● **Task directions**
Every line holding the word "scene" counts once. Give the total, nothing more.
* * * * * * *
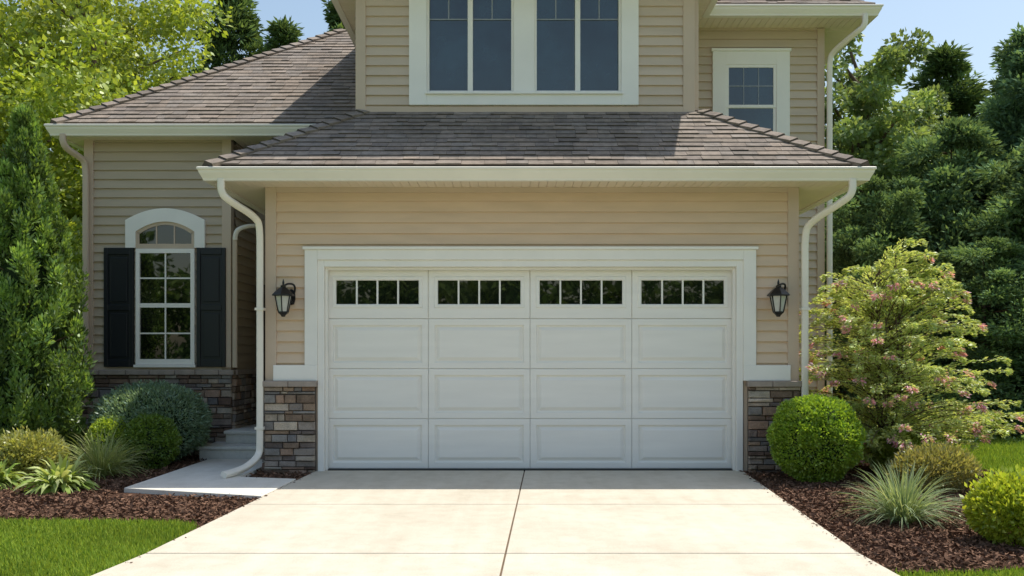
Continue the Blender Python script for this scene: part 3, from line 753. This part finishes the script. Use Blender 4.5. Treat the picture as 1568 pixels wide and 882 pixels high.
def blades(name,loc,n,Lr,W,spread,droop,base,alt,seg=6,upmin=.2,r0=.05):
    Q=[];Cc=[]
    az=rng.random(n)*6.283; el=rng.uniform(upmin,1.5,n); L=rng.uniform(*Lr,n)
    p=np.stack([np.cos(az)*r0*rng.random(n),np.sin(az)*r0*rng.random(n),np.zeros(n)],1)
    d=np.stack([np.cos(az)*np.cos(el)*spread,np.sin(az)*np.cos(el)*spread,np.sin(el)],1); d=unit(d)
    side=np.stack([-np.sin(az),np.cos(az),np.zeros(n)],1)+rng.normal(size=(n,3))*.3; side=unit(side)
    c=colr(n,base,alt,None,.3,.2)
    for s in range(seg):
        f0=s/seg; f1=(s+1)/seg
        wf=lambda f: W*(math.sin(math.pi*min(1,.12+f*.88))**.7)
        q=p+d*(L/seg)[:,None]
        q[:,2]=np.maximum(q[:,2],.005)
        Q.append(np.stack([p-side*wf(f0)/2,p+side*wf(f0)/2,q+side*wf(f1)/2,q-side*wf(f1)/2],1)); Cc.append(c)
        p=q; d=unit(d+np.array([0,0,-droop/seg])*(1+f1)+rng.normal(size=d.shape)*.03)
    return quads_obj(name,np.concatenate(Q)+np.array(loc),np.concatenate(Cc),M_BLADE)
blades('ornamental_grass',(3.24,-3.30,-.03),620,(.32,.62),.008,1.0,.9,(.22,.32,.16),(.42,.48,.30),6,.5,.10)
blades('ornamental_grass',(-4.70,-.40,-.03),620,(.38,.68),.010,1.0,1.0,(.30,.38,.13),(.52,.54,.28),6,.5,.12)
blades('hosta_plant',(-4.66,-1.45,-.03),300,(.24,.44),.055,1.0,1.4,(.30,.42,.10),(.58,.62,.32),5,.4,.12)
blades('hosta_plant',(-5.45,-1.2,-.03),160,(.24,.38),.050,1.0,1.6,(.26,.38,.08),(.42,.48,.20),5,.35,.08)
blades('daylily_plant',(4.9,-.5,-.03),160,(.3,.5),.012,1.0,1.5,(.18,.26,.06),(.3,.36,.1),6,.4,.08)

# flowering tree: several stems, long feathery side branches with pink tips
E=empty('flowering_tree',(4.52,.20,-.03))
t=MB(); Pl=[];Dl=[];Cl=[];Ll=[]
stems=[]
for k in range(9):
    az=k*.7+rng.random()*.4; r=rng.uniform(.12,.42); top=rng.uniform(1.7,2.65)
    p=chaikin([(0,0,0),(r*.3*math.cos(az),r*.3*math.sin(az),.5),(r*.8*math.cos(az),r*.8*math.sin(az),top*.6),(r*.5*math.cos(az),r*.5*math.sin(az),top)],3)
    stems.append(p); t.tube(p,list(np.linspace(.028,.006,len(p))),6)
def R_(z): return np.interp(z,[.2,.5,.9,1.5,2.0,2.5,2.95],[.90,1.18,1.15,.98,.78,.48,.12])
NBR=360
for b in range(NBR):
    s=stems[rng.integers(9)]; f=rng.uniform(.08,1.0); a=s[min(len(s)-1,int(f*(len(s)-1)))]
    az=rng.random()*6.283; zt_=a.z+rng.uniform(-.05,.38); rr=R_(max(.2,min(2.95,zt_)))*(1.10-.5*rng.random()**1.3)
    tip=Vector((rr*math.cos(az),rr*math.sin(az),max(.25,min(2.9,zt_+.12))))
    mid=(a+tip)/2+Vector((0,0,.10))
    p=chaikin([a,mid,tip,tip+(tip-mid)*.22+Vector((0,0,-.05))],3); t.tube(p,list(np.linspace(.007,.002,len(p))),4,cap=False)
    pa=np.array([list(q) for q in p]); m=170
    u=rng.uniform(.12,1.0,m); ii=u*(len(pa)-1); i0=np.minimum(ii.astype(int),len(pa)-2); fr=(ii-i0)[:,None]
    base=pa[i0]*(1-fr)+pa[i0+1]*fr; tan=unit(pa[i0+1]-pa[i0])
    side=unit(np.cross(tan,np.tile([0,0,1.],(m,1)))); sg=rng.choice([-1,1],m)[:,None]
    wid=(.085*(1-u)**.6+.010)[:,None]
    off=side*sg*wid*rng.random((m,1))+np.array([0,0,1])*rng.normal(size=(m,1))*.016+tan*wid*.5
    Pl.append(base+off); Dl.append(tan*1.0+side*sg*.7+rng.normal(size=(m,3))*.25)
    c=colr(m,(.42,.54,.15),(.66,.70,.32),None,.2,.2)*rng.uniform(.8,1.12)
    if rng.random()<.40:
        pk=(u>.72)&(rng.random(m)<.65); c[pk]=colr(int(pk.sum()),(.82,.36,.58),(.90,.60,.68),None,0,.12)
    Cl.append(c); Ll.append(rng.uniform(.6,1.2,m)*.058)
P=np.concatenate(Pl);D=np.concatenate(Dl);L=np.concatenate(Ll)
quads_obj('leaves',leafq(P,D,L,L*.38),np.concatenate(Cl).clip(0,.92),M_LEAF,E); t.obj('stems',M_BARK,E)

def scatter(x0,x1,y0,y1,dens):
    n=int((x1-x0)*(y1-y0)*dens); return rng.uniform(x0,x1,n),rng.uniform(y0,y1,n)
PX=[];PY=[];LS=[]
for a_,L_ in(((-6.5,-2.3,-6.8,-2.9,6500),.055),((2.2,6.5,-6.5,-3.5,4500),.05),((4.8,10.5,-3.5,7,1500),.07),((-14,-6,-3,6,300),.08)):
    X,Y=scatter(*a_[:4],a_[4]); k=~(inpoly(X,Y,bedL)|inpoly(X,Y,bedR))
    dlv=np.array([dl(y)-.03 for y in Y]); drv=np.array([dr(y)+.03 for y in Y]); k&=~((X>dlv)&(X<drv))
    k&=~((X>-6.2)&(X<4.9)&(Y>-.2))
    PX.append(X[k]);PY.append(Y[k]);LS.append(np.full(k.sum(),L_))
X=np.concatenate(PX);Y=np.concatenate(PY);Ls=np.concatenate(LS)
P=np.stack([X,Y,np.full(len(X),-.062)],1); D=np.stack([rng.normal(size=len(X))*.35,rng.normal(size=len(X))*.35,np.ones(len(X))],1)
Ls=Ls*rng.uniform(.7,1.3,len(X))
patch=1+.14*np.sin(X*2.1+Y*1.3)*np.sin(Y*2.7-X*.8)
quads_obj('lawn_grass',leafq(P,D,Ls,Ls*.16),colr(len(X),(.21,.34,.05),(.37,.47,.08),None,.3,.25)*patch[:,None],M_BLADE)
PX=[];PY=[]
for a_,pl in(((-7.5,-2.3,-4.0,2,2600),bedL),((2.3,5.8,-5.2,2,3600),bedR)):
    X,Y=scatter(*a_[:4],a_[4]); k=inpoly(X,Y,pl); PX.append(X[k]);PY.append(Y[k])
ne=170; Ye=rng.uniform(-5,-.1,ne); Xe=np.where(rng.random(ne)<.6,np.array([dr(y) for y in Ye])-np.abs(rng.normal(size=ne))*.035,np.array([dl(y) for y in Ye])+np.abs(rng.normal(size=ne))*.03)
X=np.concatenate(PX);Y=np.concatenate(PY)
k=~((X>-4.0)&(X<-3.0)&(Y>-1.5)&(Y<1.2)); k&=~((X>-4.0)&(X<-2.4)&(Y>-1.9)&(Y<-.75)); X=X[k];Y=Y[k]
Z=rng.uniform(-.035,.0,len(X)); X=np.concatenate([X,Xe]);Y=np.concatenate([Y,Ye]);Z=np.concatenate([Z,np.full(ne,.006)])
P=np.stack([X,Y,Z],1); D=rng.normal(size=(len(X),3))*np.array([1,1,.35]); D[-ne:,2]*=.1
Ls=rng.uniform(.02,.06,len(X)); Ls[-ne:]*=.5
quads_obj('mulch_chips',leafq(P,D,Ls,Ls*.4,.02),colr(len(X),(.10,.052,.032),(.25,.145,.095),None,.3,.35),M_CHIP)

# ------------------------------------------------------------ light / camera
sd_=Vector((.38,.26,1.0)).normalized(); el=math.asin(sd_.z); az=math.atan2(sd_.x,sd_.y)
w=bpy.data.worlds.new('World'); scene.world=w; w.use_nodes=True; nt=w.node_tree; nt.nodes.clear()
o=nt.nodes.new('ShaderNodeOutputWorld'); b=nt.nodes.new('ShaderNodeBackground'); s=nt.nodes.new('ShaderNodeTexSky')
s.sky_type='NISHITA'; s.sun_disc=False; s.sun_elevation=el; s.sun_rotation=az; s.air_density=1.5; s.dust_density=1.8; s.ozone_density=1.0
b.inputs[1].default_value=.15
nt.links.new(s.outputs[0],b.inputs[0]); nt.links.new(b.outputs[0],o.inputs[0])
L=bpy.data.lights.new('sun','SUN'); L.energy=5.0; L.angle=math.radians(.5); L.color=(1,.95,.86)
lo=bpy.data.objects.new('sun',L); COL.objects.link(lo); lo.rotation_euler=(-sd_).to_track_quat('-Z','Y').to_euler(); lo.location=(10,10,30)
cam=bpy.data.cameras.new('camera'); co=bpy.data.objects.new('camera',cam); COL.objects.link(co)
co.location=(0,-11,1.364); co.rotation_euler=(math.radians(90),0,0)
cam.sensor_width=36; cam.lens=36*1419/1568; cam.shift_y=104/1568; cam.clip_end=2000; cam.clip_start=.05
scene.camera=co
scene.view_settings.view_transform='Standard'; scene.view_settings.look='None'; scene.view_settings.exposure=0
* * * * * * *
● **Answer to the exercise**
4